Aczine - Androgynous Leader

On November 20, 1923 gave a reading for an eighteen year old stenographer, a young woman who was to become the personal secretary of Edgar Cayce. It was Gladys Davis who was said to have lived in Atlantis:

In the one before this we find in that fair country of Alta, or Poseidia proper, when this entity was in that force that brought the highest civilization and knowledge that has been known to the earth's plane, and this entity was one of those who lent much assistance to the developing of those forces that made the common peoples that they became the assistance in the knowledge as obtained. (288-1)

Subsequent follow-up readings went on to explain that the individual in this Atlantean incarnation (called Aczine) was feminine in appearance, yet somehow androgynous - both sexes in one body. So we find both the male and female aspects of the soul in one physical body with the female aspect more pronounced and the male aspect in the background, as it were. 

The readings explain that for all incarnation since that Atlantean lifetime, the two aspects of this soul entity were split into distinct individuals who had separate incarnations hencethorth, often (but not always) at the same time.

This almost sounds like Plato’s explanation of the soul splitting apart and thereafter seeking reunion.  There are also some similarities to Jung’s theory of the animus and anima archetypes here as well.  The Cayce readings use the term “twin souls” to describe the dynamic.  Please note: This is not the same as “soul mates.” 

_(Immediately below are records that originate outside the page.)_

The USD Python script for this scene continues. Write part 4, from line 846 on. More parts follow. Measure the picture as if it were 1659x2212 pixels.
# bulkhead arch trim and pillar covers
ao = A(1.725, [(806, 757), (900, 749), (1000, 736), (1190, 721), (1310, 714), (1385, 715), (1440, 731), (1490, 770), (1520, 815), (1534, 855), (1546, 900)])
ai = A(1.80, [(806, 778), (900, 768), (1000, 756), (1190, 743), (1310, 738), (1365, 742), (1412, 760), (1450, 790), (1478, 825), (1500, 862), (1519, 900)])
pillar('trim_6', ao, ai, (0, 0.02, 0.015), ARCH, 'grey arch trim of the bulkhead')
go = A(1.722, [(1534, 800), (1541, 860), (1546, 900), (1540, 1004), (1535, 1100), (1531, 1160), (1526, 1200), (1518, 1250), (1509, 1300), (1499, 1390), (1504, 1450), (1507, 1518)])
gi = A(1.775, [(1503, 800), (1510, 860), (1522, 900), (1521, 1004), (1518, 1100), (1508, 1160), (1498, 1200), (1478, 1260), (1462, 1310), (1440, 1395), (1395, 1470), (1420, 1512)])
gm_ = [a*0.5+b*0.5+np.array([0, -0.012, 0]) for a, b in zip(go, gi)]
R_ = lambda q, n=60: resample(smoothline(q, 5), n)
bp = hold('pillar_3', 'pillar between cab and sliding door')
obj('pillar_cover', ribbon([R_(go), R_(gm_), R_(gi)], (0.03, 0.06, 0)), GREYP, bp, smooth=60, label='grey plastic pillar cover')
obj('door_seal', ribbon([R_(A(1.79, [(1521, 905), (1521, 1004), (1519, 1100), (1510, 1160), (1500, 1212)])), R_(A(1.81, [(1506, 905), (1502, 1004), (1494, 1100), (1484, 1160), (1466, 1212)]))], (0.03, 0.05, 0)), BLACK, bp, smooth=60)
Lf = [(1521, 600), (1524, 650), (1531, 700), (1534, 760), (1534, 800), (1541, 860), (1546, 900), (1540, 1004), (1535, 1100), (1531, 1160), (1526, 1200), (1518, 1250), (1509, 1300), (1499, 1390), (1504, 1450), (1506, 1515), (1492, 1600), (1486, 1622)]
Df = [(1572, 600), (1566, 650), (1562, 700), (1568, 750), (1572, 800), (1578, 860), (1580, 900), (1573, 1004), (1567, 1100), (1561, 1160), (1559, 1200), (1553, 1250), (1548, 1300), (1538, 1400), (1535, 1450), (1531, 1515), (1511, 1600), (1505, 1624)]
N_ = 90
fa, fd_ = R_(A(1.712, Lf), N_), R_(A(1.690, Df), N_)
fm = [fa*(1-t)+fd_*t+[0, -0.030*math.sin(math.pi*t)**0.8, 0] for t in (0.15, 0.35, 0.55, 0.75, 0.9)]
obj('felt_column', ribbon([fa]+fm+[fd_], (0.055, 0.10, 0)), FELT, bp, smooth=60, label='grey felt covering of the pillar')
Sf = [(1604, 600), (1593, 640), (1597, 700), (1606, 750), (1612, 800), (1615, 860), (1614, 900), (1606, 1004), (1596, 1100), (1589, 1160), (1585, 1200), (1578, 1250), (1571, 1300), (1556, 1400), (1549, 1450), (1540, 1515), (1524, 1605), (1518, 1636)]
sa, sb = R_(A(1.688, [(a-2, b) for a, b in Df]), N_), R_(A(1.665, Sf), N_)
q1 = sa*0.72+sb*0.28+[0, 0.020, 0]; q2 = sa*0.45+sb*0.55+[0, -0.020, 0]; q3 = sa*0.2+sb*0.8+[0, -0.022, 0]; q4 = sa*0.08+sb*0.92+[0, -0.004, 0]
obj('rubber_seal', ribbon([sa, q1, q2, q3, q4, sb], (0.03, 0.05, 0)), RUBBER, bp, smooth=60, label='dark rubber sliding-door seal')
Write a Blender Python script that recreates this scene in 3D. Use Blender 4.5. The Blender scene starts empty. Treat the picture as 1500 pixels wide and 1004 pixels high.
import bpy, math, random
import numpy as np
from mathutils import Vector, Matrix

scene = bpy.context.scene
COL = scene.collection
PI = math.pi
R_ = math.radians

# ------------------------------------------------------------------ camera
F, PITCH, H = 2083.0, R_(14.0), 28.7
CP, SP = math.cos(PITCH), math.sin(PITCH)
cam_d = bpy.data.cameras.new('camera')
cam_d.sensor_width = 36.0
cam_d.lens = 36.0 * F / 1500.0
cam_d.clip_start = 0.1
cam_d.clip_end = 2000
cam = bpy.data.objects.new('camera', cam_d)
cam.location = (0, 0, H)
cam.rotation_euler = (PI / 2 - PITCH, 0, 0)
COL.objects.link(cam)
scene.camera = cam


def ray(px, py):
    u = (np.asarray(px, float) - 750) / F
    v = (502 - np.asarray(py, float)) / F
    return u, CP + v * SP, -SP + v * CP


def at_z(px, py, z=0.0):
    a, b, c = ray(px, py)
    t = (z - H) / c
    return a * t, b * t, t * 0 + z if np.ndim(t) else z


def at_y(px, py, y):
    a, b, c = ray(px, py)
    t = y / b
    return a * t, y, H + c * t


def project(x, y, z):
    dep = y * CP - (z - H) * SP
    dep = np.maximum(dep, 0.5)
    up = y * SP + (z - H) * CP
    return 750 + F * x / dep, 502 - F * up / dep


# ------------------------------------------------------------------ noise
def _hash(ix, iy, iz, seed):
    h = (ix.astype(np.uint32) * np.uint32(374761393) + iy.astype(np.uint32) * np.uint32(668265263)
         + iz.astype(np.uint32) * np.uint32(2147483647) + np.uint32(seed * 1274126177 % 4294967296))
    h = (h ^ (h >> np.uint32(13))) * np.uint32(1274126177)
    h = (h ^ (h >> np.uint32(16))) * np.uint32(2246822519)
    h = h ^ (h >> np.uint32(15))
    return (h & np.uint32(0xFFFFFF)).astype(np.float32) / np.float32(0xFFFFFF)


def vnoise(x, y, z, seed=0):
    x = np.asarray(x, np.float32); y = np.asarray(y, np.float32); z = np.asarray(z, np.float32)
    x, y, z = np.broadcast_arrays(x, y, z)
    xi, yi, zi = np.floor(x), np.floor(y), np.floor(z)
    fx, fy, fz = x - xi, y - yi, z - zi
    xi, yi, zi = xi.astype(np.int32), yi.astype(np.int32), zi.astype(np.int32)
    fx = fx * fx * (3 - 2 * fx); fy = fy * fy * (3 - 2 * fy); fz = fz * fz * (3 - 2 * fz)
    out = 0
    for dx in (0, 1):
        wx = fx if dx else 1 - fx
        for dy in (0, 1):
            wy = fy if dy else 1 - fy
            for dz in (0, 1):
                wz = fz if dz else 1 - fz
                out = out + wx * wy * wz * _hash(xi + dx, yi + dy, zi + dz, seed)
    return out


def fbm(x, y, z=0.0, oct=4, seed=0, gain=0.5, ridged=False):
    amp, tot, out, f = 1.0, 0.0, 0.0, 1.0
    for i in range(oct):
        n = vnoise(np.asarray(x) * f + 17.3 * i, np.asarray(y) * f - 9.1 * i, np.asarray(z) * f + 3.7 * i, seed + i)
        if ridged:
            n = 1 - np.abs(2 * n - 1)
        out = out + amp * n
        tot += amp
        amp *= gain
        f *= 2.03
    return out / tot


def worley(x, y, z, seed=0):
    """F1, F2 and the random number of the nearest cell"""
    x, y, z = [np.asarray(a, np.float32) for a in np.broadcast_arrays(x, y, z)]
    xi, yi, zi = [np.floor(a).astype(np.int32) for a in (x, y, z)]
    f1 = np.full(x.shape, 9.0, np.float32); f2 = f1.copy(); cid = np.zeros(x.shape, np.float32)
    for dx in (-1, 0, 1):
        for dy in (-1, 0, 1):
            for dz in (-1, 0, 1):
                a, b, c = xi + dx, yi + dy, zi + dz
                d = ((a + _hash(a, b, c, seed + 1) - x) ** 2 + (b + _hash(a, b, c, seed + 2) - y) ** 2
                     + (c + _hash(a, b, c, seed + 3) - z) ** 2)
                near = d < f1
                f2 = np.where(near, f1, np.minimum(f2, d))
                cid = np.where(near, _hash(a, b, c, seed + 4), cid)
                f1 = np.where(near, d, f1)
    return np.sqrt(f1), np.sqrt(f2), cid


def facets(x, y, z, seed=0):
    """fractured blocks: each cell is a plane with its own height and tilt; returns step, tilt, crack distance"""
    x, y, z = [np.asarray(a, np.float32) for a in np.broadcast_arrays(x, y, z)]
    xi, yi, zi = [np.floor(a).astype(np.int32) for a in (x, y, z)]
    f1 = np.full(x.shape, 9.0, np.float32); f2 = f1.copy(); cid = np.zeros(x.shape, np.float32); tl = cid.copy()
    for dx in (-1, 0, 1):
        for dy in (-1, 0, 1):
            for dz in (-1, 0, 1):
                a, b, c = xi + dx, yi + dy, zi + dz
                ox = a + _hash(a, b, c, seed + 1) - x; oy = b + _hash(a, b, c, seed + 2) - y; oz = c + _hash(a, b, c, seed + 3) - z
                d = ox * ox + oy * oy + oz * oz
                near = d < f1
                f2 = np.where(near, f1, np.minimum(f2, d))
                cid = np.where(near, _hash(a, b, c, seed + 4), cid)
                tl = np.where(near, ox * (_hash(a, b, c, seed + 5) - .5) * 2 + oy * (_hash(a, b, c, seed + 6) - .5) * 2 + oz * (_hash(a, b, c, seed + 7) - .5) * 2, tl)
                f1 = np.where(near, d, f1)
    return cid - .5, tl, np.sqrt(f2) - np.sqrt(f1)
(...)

In another reading for Ms. Davis that discusses the past life as Aczine, the entranced Cayce observes that:

… their soul and spirit are well knit, and must of necessity present each that they may be one. For we find in the beginning that they, these two (which we shall speak of as they until separated), were as one in mind, soul, spirit, body; and in the first earth's plane as the voice over many waters, when the glory of the Father's giving of the earth's indwelling of man was both male and female in one. In flesh form in earth's plane we find the first in that of the Poseidian forces, when both were confined in the body of the female; for this being the stronger in the then expressed or applied forces found manifestations for each in that form.   (288-6)

At this point in the story of Aczine the sexual eccentricity (by our modern standards) takes a more conventional turn.  Aczine succumbs to lust: “the desire came for the bodily connection of coition with one of lower estate …” (288-6) 

Another follow-up reading affirms the androgyny of Aczine:

(Q) In the Poseidian [Atlantis] period, just what was my position and vocation?
(A) A ruler, and what would be termed a DIVINER of purposes in the activities of the MENTAL life; for the PERIOD carried rather that of the MENTAL - that would be termed in the present day - of a PHYSICAL being; for then both male and female might be - desired so - in one.   (288-27)

The entity was a ruler or DIVINER of the MENTAL life for this period or phase of Atlantean experience was a strongly mental expression.  Was the body more of a thought form nature?  Even though it is described as a “PHYSICAL being?”  Note that both male and female might be in one – if desired so.  It was a matter of choice.

(Q) In Atlantis, was I associated with Amilius? If so, how?
(A) One as projected by that entity as to a ruler or GUIDE for many, with its associating entity.   (288-29)

This reading seems to indicate that Aczine was a projection of Amilius.  Was this a thought form projection?  If so, what about the soul?  Note the expression “associating entity.”  The concept is interesting in that the male component is regarded as its own entity.  This suggests some extreme flexibility in the concept of the entity which is inherent in the idea of twin souls.

Yes, we have those conditions in the experience ... in Atlantis. Here we find as these conditions, or the changing of the entity's abilities in separating self in the form or manner in sex; hence becoming, with the associations, the envy of many then being contacted with the experiences as a leader, a ruler; hence, as given, meeting many conditions to its own undoing, considering little in the experience save the satisfying or aggrandizing of self's interests, self's gratifications, through those abilities in the use of that spirit, endowed with the abilities to bring into the material forms those thought forces even to the separation of self, in the satisfying of those elements in material forces for the satisfaction of self to the envy, to those conditions that brought much of the detrimental influences and forces in the experience of those about the body.  (288-31)

Thus this appears to have been some form of androgyny, although both male and female aspects were expressed through a feminine body: “both [aspects of sexual polarity] were confined in the body of the female; for this being the stronger.”

Note that a female body would allow for sexual androgeny wherein the progeneration within self may have been like the virgin birth experienced by Mary with Jesus.  In other words this would not have involved the projection of a thought being.

This would make sense if Aczine later was tempted to indulge in sexual gratification with one of lower class.  She had the sexual anatomy and physiology for such activity – it was simply a matter of choice as to how to express it. Apparently the choice to yield to the temptation of sexual relations had a negative impact on Aczine that carried over as karma into her twentieth century incarnation.